The three ladies were rescued in lifeboat 8. Mr Kenyon went down with the Titanic. Following her arrival in New York aboard Carpathia she stayed with her sister Ella Ford at 3 East Sixty-first Street, she gave an interview to the New York Herald (19 April 1912):
"... as Dr Alice Lieder [sic], my travelling companion, and myself were preparing to retire there came an indescribable wrenching, followed by a fearful recoil. Going out into the corridor I found that, although many passengers had arisen from their berths, comparative quiet prevailed. Several men went to one of the starboard portholes and gathered handfuls of shaven ice and showed them to us without the slightest feeling of alarm. Due to the assurances that we had all received that the Titanic was unsinkable, we felt safe, and after a few moments of inquiry most of those who had gotten up, retired again, with absolutely no thought of the huge vessel sinking. Twenty minutes later, when Dr. Lieder and I were safely tucked away in bed, a steward knocked at our door and informed us that it was the Captain’s orders that we prepare for a possible shipwreck by adjusting life preservers and going to the upper deck so as to be within reach of the lifeboats. This was the first intimation that any one aboard that doomed ship had received that there was a possibility of her going to the bottom, and even then nearly all of us took up the matter lightly enough, many of the women insisting that they would remain on board rather than venture out in the flimsy lifeboats. My companion and myself held back until the first lifeboat had been let down into the water. At that time absolute quiet prevailed. Indeed, at no time did I observe any traces of panic among the passengers. The men kindly helped the women into the lifeboats, many of them laughing and chatting, and few of them dreaming that there was any immediate danger. When the second boat was being filled Captain Smith insisted that we get into it, and as the sailors pulled away from the ship I heard him say, “Row for that light,” and I saw him point to a dim glimmer that must have been three miles distant..."
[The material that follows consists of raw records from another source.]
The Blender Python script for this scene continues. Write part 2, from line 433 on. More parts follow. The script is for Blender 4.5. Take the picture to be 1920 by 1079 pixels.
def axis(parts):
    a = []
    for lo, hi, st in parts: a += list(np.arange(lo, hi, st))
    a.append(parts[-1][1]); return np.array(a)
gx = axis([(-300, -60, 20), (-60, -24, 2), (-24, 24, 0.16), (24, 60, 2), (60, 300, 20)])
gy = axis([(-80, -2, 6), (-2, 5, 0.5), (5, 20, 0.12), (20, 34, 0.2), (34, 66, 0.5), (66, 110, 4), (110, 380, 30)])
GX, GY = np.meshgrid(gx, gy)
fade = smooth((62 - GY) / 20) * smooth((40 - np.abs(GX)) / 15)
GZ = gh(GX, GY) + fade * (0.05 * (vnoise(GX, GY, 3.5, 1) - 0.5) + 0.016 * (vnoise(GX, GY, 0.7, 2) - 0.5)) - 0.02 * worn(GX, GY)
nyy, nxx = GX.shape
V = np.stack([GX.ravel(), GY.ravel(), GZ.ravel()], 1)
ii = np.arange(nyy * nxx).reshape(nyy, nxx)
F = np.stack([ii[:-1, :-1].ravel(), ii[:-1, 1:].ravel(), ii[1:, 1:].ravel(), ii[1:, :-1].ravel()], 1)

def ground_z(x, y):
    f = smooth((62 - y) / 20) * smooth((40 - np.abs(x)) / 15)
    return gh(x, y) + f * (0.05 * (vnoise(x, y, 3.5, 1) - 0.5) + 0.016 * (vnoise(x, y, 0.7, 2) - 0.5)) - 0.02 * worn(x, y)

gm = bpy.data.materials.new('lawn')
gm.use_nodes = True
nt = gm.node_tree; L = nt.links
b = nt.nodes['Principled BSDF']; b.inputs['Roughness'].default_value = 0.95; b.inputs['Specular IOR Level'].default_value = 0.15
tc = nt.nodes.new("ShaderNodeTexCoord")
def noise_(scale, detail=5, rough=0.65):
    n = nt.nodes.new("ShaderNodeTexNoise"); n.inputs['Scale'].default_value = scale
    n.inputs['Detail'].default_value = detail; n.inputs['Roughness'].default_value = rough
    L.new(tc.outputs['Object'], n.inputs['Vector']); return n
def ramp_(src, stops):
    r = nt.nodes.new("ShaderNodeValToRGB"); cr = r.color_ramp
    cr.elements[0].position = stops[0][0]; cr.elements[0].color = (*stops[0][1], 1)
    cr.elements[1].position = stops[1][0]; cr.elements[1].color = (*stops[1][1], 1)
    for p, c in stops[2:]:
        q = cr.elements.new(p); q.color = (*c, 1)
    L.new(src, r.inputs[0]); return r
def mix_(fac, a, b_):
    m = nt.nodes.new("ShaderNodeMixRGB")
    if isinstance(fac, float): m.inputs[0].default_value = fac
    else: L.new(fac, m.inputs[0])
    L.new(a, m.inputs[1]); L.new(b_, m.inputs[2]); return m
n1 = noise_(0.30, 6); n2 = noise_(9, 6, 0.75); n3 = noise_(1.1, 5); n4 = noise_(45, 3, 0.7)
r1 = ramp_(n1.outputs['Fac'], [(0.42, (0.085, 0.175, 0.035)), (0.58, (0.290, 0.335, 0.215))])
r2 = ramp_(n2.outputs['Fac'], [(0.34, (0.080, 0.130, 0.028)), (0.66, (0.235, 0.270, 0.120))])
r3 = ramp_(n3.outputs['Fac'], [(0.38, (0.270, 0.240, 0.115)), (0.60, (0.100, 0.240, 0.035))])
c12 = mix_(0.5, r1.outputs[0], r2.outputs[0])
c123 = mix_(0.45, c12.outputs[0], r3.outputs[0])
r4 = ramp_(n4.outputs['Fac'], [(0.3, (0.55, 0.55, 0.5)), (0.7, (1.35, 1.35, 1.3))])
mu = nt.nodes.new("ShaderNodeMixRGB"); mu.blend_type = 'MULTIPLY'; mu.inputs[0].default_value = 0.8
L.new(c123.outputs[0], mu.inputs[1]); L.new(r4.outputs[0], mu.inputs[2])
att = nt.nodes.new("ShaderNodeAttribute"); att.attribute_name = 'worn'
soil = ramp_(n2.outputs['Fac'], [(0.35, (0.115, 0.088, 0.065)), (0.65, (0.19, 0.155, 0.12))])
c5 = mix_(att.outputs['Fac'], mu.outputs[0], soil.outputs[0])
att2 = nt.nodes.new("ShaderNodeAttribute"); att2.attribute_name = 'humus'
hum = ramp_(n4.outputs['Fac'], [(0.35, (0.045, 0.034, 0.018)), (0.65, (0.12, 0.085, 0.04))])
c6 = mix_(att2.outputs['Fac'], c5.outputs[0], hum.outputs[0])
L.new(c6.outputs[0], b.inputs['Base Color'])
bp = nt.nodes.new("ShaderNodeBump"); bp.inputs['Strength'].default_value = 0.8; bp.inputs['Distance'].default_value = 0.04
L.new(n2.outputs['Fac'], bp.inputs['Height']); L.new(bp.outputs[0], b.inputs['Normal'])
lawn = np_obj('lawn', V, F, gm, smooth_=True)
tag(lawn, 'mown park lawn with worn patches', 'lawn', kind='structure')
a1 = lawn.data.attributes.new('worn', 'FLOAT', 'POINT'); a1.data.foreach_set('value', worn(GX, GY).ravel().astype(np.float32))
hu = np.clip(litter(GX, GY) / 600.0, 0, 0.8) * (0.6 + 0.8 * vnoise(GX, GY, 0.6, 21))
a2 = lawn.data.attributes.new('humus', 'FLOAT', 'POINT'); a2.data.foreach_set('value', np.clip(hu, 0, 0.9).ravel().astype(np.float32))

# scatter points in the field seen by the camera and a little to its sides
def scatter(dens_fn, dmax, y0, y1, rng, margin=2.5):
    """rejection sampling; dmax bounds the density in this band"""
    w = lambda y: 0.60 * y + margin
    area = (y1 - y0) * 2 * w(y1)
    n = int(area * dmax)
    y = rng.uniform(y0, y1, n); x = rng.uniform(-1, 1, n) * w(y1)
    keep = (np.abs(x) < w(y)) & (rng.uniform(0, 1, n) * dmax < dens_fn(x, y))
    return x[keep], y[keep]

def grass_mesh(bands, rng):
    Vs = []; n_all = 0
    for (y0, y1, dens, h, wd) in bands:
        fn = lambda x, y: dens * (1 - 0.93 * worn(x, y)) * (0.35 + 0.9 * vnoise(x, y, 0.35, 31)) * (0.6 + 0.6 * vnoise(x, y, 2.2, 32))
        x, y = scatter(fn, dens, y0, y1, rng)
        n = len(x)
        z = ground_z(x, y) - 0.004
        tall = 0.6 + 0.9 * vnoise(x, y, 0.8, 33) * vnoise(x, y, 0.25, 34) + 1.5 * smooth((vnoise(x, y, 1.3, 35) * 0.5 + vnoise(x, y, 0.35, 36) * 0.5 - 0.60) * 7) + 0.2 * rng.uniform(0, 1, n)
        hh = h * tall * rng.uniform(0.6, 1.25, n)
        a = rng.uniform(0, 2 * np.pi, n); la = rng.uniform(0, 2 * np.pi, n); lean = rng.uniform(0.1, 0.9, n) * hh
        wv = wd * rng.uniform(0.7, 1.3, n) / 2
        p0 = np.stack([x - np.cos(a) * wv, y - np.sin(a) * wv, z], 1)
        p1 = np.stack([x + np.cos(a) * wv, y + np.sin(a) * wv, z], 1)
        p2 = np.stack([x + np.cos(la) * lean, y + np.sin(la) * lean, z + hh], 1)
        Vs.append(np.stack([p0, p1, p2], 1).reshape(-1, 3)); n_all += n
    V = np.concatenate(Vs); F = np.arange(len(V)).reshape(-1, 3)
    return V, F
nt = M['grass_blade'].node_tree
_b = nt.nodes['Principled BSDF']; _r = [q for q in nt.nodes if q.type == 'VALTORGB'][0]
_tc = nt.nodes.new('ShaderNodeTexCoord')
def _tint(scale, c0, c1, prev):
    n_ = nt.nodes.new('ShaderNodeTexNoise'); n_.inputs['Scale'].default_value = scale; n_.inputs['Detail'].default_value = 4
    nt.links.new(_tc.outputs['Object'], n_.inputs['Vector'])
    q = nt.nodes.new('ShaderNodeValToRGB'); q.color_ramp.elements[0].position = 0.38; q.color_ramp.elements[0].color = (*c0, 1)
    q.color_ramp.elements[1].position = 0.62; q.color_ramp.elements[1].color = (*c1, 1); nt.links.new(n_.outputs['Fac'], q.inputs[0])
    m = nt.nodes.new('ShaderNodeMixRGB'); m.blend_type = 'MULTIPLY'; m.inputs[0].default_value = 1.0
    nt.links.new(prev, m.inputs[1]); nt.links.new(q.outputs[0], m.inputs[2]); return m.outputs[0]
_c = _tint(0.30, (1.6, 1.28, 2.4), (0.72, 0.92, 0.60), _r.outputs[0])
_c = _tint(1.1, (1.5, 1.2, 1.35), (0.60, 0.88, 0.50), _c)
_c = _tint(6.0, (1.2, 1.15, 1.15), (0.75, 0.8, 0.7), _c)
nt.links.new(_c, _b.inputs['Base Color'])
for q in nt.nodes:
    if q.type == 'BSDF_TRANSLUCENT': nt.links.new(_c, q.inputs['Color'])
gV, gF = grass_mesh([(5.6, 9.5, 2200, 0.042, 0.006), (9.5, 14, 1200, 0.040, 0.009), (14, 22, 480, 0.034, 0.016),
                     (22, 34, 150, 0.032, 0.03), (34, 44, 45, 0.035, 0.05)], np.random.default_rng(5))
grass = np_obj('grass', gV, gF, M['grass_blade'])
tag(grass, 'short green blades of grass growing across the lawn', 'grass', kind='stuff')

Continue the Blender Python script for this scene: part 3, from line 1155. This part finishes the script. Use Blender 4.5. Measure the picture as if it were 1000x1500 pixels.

In years after the disaster Margaret seldom spoke about her experiences but those who did hear her recount her story never forgot her graphic description of the events.
A passionate horticulture enthusiast and a lover of flowers, Mrs Swift twice served as president of the Garden Club of Nyack and for many years was an honorary president. She also helped to organise the Federated Garden Clubs of New York and the National Council of State Garden Clubs, serving as the latter's president from 1933 to 1935. In 1940 she was awarded the medal of the Federated Garden Clubs of New York State. A staunch Republican, she was a member of the Women's Republican Club of Nyack and of the Women's National Republican Club and was an advocate of votes for women. She campaigned for Herbert Hoover in 1932.
She also dabbled in other activities and for thirty-five years was of the Fortnightly Library Club of Brooklyn and she was a former president of the Brooklyn Women's Club. She was one-time president-general of the Colonial Daughters of the Seventeenth Century and a member of the Thursday Class of Nyack and Sorosis, a women's club in New York. She had been prominent also in the State Federation of Women's Clubs and was active in various charities. During WWI she entertained soldiers who were unfamiliar with New York.
Mrs Swift spent her last days living in Nyack, New York close to her sisters Mrs Harry Smith (Ella) Ford and Mrs Barron (Bertha) Berthald. She died at her home, 219 North Broadway, on 29 April 1948 aged 82 and was buried in the Ford Mausoleum in Sleepy Hollow cemetery, Tarrytown, New York, (section Horeb 71, Ford Mausoleum).